私の義兄の姉が、東京の町田に住んでいます。毎晩夕食後に一時間ほど散歩するのが日課です。その日も夕食が済んで、一息入れて出かけました。彼女はいつものように歩いていた。トットットット……。ある狭い道に差し掛かりました。この道は、トラックが一台入ると歩行者は塀に張り付いてやり過ごすほど狭い。
その道を歩いていると、カラカラカラカラ……という音がして、おばあさんが歩行器を押してくるのが見えました。彼女はおばあさんが来るんだなと思いながら歩いていると、後ろからヘッドライトの明かりが差し込みました。宅配便のトラックが入ってきたのです。彼女はぶつからないように塀に身を寄せました。
そしておばあさんの方を見ると、おばあさんは向こうの電信柱の影に隠れていました。「よかった」と思った瞬間、トラックが通り過ぎました。再び歩き始めたものの、おばあさんは一向に電信柱の影から出てこない。「あれ、おばあさんどうしたんだろうなぁ」と思いながら歩き続けました。

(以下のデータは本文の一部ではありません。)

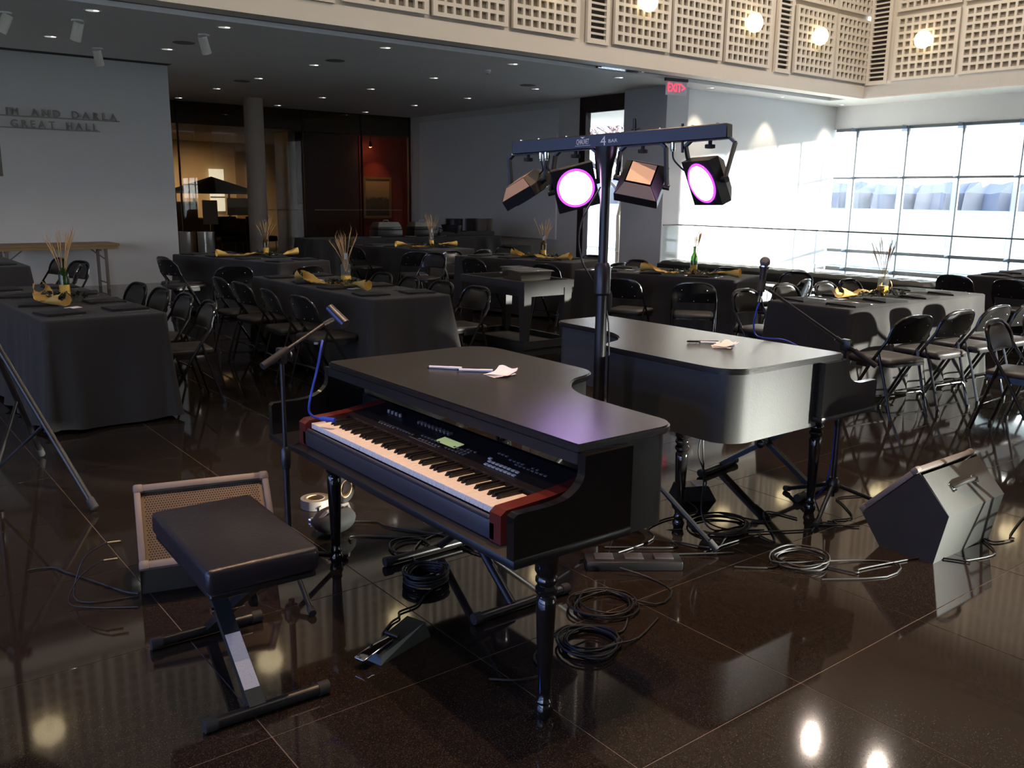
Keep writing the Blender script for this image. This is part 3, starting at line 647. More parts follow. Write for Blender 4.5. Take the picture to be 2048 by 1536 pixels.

電信柱のところまで来て覗いてみると、そこにおばあさんはいませんでした。路地もなければ隠れるところもない、ただの一本道でした。おばあさんは忽然と消えてしまったのです。彼女は「あぁ、こういうこともあるのね……」と思い、次の日にお線香を持って散歩に出かけ、その場所で手を合わせました。
こんな場所って、本当にあるんですよね。気がつけば、気がつく。不思議なことが世の中にはたくさんあります。